Get started in 30 minutes
- Pick one agent you'll actually use daily (from your district's approved list if applicable).
- Choose three repeatable tasks: "summarize PDFs," "draft parent updates," "make lesson outlines."
- Write a simple template for each task. Example: "Summarize this PDF into 5 bullets, 3 discussion prompts, and a 10-question quiz. Flag bias or gaps."
- Connect only what you need (calendar, email). Avoid student PII and sensitive data.
- Track time saved for two weeks. Keep what works, drop what doesn't, and iterate.
Academic integrity, privacy, and policy
Use agents to support learning, not to replace it. Keep identifiable student data out of prompts unless your system provides compliant, approved pathways. Align with your school or district's policy.
Helpful references: UNESCO guidance on generative AI in education and the U.S. Department of Education AI report.
Equity and access
Adoption is higher in wealthier countries, according to the study.
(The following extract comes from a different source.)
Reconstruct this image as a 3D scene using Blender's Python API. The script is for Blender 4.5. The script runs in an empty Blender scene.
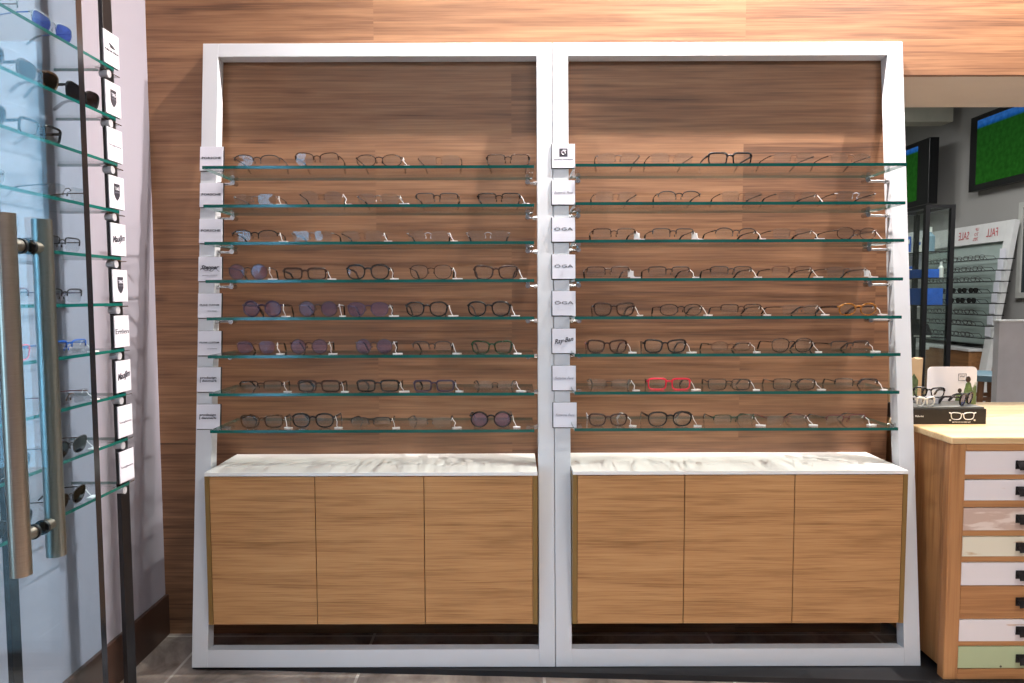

If you lead programs, consider low-friction on-ramps: short teacher workshops, shared prompt libraries, and classroom routines that teach AI literacy alongside content.
Keep learning (for educators)
- AI courses by job - find options aligned to education roles.
- Prompt engineering resources - build reusable templates for lessons, grading, and research.
Bottom line
The study shows people begin with simple personal queries, then shift into heavier lifts that save real time at work. For educators, that path makes sense: start with one or two low-risk tasks, prove the value, and expand into lesson design, feedback workflows, and research support-with clear guardrails.
The tools are here. The workflow is yours to shape.